►

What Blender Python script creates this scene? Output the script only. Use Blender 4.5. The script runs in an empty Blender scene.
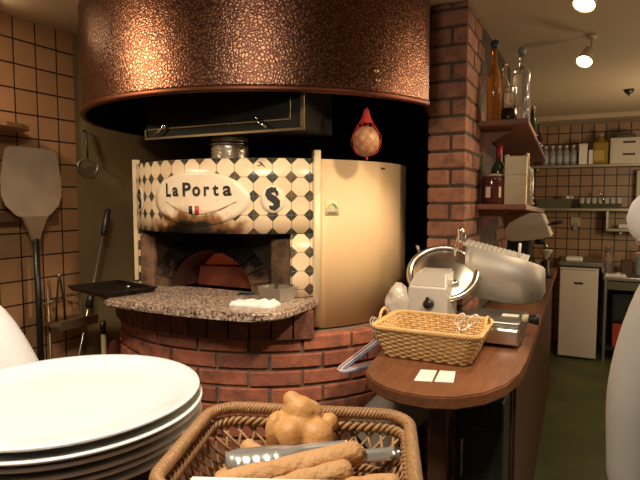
import bpy, bmesh, math, random
from mathutils import Vector, Matrix, noise
random.seed(7)
PI = math.pi
S = bpy.context.scene
COL = S.collection
YAW = math.radians(26.7)
OX, OY = -1.32, 2.15                      # oven axis

def L(a, b, z=0.0):                        # serving-counter frame (turned by YAW) -> world
    return Vector((a*math.cos(YAW)-b*math.sin(YAW), a*math.sin(YAW)+b*math.cos(YAW), z))

# ------------------------------------------------------------------ materials
MATS = {}
def nmat(name):
    m = bpy.data.materials.new(name); m.use_nodes = True
    nt = m.node_tree; b = nt.nodes['Principled BSDF']
    return m, nt, b
def nd(nt, t, **k):
    n = nt.nodes.new(t)
    for a, v in k.items(): setattr(n, a, v)
    return n
def mth(nt, op, a, b=None, c=None, clamp=False):
    n = nt.nodes.new('ShaderNodeMath'); n.operation = op; n.use_clamp = clamp
    for i, v in enumerate((a, b, c)):
        if v is None: continue
        if isinstance(v, (int, float)): n.inputs[i].default_value = v
        else: nt.links.new(v, n.inputs[i])
    return n.outputs[0]
def mixc(nt, f, a, b):
    n = nt.nodes.new('ShaderNodeMix'); n.data_type = 'RGBA'
    for i, v in ((0, f), (6, a), (7, b)):
        if isinstance(v, (int, float)): n.inputs[i].default_value = v
        elif isinstance(v, (tuple, list)): n.inputs[i].default_value = (*v[:3], 1)
        else: nt.links.new(v, n.inputs[i])
    return n.outputs[2]
def bump(nt, b, h, st, dist=.01):
    n = nt.nodes.new('ShaderNodeBump'); n.inputs['Strength'].default_value = st; n.inputs['Distance'].default_value = dist
    nt.links.new(h, n.inputs['Height']); nt.links.new(n.outputs[0], b.inputs['Normal'])
def noise_n(nt, scale, detail=4, vec=None):
    n = nt.nodes.new('ShaderNodeTexNoise'); n.inputs['Scale'].default_value = scale; n.inputs['Detail'].default_value = detail
    if vec is not None: nt.links.new(vec, n.inputs['Vector'])
    return n.outputs['Fac']
def objco(nt): return nd(nt, 'ShaderNodeTexCoord').outputs['Object']

def M(name, col, rough=.5, metal=0., var=.15, scale=8, bmp=0., bscale=60, alpha=1., trans=0., coat=0., emit=None, es=0., ior=1.45, sss=0., col2=None, spec=.5):
    if name in MATS: return MATS[name]
    m, nt, b = nmat(name)
    co = objco(nt)
    f = noise_n(nt, scale, 5, co)
    f2 = mth(nt, 'MULTIPLY', mth(nt, 'SUBTRACT', f, .35, clamp=True), 2.2, clamp=True)
    c2 = col2 if col2 else tuple(x*(1-var) for x in col)
    nt.links.new(mixc(nt, f2, col, c2), b.inputs['Base Color'])
    b.inputs['Roughness'].default_value = rough; b.inputs['Metallic'].default_value = metal
    b.inputs['IOR'].default_value = ior; b.inputs['Specular IOR Level'].default_value = spec
    if trans: b.inputs['Transmission Weight'].default_value = trans
    if alpha < 1: b.inputs['Alpha'].default_value = alpha
    if coat: b.inputs['Coat Weight'].default_value = coat; b.inputs['Coat Roughness'].default_value = .08
    if emit: b.inputs['Emission Color'].default_value = (*emit, 1); b.inputs['Emission Strength'].default_value = es
    if sss: b.inputs['Subsurface Weight'].default_value = sss; b.inputs['Subsurface Radius'].default_value = (.02, .01, .005)
    if bmp: bump(nt, b, noise_n(nt, bscale, 3, co), bmp)
    MATS[name] = m
    return m

def tile_mat(name, axis, off_u, off_v, c1, c2, grout, s=.1, g=.028, rough=.45):
    m, nt, b = nmat(name)
    sep = nd(nt, 'ShaderNodeSeparateXYZ'); nt.links.new(objco(nt), sep.inputs[0])
    u = mth(nt, 'DIVIDE', mth(nt, 'SUBTRACT', sep.outputs[axis], off_u), s)
    v = mth(nt, 'DIVIDE', mth(nt, 'SUBTRACT', sep.outputs[2], off_v), s)
    eu = mth(nt, 'ABSOLUTE', mth(nt, 'SUBTRACT', mth(nt, 'FRACT', u), .5))
    ev = mth(nt, 'ABSOLUTE', mth(nt, 'SUBTRACT', mth(nt, 'FRACT', v), .5))
    mx = mth(nt, 'MAXIMUM', eu, ev)
    gr = mth(nt, 'MULTIPLY', mth(nt, 'SUBTRACT', mx, .5-g), 1/.008, clamp=True)
    cmb = nd(nt, 'ShaderNodeCombineXYZ')
    nt.links.new(mth(nt, 'FLOOR', u), cmb.inputs[0]); nt.links.new(mth(nt, 'FLOOR', v), cmb.inputs[1])
    wn = nd(nt, 'ShaderNodeTexWhiteNoise', noise_dimensions='2D'); nt.links.new(cmb.outputs[0], wn.inputs['Vector'])
    t = mixc(nt, wn.outputs['Value'], c1, c2)
    t2 = mixc(nt, mth(nt, 'MULTIPLY', noise_n(nt, 14, 4, objco(nt)), .55), t, tuple(x*.55 for x in c1))
    nt.links.new(mixc(nt, gr, t2, grout), b.inputs['Base Color'])
    b.inputs['Roughness'].default_value = rough
    h = mth(nt, 'SUBTRACT', 1.0, gr)
    bump(nt, b, h, .6, .004)
    return m

def island_brick(name, c1, c2, c3, rough=.85, sootz=None):
    m, nt, b = nmat(name)
    gi = nd(nt, 'ShaderNodeNewGeometry')
    r = gi.outputs['Random Per Island']
    c = mixc(nt, r, c1, c2)
    co = objco(nt)
    n = noise_n(nt, 22, 6, co)
    c = mixc(nt, mth(nt, 'MULTIPLY', mth(nt, 'SUBTRACT', n, .42, clamp=True), 3.2, clamp=True), c, c3)
    n2 = noise_n(nt, 160, 3, co)
    c = mixc(nt, mth(nt, 'MULTIPLY', mth(nt, 'SUBTRACT', n2, .56, clamp=True), 3., clamp=True), c, (.34, .22, .15))
    if sootz:
        sz = nd(nt, 'ShaderNodeSeparateXYZ'); nt.links.new(co, sz.inputs[0])
        k = mth(nt, 'DIVIDE', mth(nt, 'SUBTRACT', mth(nt, 'ADD', sz.outputs[2], mth(nt, 'MULTIPLY', mth(nt, 'SUBTRACT', n, .5), .12)), sootz[0]), sootz[1]-sootz[0], clamp=True)
        c = mixc(nt, k, c, (.004, .003, .002)); b.inputs['Specular IOR Level'].default_value = .05
    nt.links.new(c, b.inputs['Base Color']); b.inputs['Roughness'].default_value = rough
    bump(nt, b, mth(nt, 'ADD', n, mth(nt, 'MULTIPLY', n2, .5)), .7, .006)
    return m

def soot(nt, col, uv, cu=.015, cv=1.235, ru=.25, rv=.112, amt=1.0):
    sp = nd(nt, 'ShaderNodeSeparateXYZ'); nt.links.new(uv, sp.inputs[0])
    du = mth(nt, 'DIVIDE', mth(nt, 'SUBTRACT', sp.outputs[0], cu), ru)
    dv = mth(nt, 'DIVIDE', mth(nt, 'SUBTRACT', sp.outputs[1], cv), rv)
    d = mth(nt, 'SQRT', mth(nt, 'ADD', mth(nt, 'MULTIPLY', du, du), mth(nt, 'MULTIPLY', dv, dv)))
    n = noise_n(nt, 22, 8, uv)
    k = mth(nt, 'SUBTRACT', mth(nt, 'ADD', 1.05, mth(nt, 'MULTIPLY', mth(nt, 'SUBTRACT', n, .5), 1.1)), d, clamp=True)
    k = mth(nt, 'MULTIPLY', k, 1.6*amt, clamp=True)
    nb = noise_n(nt, 9, 5, uv)
    k2 = mth(nt, 'MULTIPLY', mth(nt, 'SUBTRACT', nb, .5, clamp=True), 1.3, clamp=True)
    col = mixc(nt, k2, col, (.52, .30, .14))
    spk = noise_n(nt, 120, 2, uv)
    sp2 = mth(nt, 'MULTIPLY', mth(nt, 'SUBTRACT', spk, .69, clamp=True), 9, clamp=True)
    col = mixc(nt, sp2, col, (.16, .09, .05))
    mid = mixc(nt, mth(nt, 'MULTIPLY', k, 2.0, clamp=True), col, (.36, .17, .065))
    return mixc(nt, mth(nt, 'MULTIPLY', mth(nt, 'SUBTRACT', k, .35, clamp=True), 1.8, clamp=True), mid, (.02, .013, .008))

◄

◆ CHALLENGE
Filter lines by "scene" and return each hit.

◆ WRITTEN SOLUTION
What Blender Python script creates this scene? Output the script only. Use Blender 4.5. The script runs in an empty Blender scene.
S = bpy.context.scene